Dermaßen bloßgestellt, zeigte der DOSB die üblichen Reaktionsmuster, wenn er attackiert wird, zumal von einer Seite, die er in früheren Jahren eher hinter sich wusste. In einem Leserbrief an die "FAZ", der im Namen des gesamten DOSB-Präsidiums abgegeben und im eigenen Pressedienst komplett abgedruckt war, hagelte es unsachliche Gegenangriffe und persönliche Unterstellungen: Es sei irritierend, "wenn gerade Sportjournalisten offensichtlich den Sinn des Leistungssports verkennen und seine Förderung auf zynische Art und Weise angreifen", hieß es da.
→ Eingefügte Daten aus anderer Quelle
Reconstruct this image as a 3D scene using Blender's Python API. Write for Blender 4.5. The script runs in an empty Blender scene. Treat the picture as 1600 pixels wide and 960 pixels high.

Und schließlich stand da dann noch ein Satz drin, so kolossal wie die chinesische Mauer: "Der olympische Gedanke ist die Seele des Sports" – gerade so, als kämen die Jubelmeldungen, der deutsche Sport habe die Führung in der ewigen Wintersport-Medaillenwertung übernommen, von den inkriminierten Journalisten und nicht aus der Machtzentrale des Sportbundes.